Senator Joseph A. Griffo, R-Rome, said he isn’t sure what a power sharing agreement between the Republicans and the IDC could mean.

“I don’t know how it will impact the leadership [of the Senate],” said Mr. Griffo, who chairs the Senate Banking Committee.

Mr. Griffo added that most members of the IDC have been granted leadership positions by Republicans, and he expects a similar deal to occur again.

Senator Jeffrey D. Klein, D-Morris Park, the unofficial head of the IDC, chairs the Senate Committee on Alcohol and Drug Abuse.

Senator Diane J. Savino, D-Staten Island, chairs the Senate Committee on Children and Families.

Mr. Valesky is chair of the Senate Committee on Aging.

“I’m not sure that a final arrangement has been made,” said Mrs. Russell, noting that “the makeup of the Senate hasn’t even been finalized.”

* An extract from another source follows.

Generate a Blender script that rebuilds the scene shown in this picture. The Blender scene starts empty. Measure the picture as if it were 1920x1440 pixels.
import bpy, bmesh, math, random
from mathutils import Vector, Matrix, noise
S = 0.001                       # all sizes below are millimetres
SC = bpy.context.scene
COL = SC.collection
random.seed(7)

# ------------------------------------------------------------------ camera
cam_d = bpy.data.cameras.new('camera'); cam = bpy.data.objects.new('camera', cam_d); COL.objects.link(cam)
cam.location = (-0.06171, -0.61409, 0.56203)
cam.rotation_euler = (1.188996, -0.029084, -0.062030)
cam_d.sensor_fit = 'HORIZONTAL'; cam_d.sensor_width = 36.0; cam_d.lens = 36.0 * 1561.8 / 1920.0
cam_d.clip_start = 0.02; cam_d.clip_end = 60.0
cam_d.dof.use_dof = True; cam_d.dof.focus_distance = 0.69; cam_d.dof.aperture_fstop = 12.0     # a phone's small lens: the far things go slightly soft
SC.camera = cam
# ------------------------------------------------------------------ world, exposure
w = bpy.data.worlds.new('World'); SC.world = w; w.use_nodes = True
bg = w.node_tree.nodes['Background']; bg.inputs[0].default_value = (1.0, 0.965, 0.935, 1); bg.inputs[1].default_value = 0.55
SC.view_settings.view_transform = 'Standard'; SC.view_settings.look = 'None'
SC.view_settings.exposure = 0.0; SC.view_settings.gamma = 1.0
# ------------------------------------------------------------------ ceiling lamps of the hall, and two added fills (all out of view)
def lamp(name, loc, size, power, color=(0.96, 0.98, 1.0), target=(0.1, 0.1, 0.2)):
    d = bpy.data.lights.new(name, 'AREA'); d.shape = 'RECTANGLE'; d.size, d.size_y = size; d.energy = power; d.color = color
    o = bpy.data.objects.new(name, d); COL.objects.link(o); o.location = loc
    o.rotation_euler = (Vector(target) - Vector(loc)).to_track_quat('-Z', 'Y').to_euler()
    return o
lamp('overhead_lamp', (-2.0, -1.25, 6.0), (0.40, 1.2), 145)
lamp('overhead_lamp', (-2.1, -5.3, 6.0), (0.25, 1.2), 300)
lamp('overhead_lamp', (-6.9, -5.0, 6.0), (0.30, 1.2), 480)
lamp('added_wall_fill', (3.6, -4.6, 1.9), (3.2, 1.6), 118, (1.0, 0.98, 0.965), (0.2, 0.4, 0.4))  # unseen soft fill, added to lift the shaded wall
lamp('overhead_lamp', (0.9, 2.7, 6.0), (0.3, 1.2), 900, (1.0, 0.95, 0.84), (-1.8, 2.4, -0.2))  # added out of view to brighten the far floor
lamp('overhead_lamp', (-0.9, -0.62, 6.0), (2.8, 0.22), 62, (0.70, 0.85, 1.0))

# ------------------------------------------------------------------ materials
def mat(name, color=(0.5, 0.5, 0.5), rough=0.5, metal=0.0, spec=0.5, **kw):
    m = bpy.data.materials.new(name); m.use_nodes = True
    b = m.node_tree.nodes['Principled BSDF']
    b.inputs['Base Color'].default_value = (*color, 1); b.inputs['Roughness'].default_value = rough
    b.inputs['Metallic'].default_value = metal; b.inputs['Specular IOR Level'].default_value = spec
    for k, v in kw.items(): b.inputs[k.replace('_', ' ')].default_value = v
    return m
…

No winner has been declared in the race between Assemblyman George A. Amedore, R-Rotterdam, and Democratic candidate Cecilia

Tkaczyk for the 46th Senate District. Whichever way the race goes will decide whether the Democrats or Republicans control the chamber.

“It’s a unique situation right now because you have some solid numbers on both sides,” said Mr. Griffo.

The race between Mr. Amedore and Ms. Tkaczyk is expected to be settled in court.

Mr. Griffo said if Mr. Amedore wins, it would give the Republicans the necessary 32-vote majority. If Ms. Tkaczyk wins, Democrats, including members of the IDC, would have a majority.

“In either scenario, I don’t think it will make a difference in the work I need to do for the north country,” said Mrs. Russell. “I will still be in the majority in the Assembly.”

Ms. Little said she believes the IDC’s “goal is to govern. In the past two years [since the Republicans won the Senate] the Senate has been run in a very constructive way.”

She said such a sense of bipartisanship has led to more effective government.

“The only way to govern is to work together. People in my district have liked the way the Legislature has worked together, with the governor, to get things done,” said Ms. Little.

“I’m encouraged,” said Mr. Griffo. “We recognize and appreciate that the place has got to run properly.”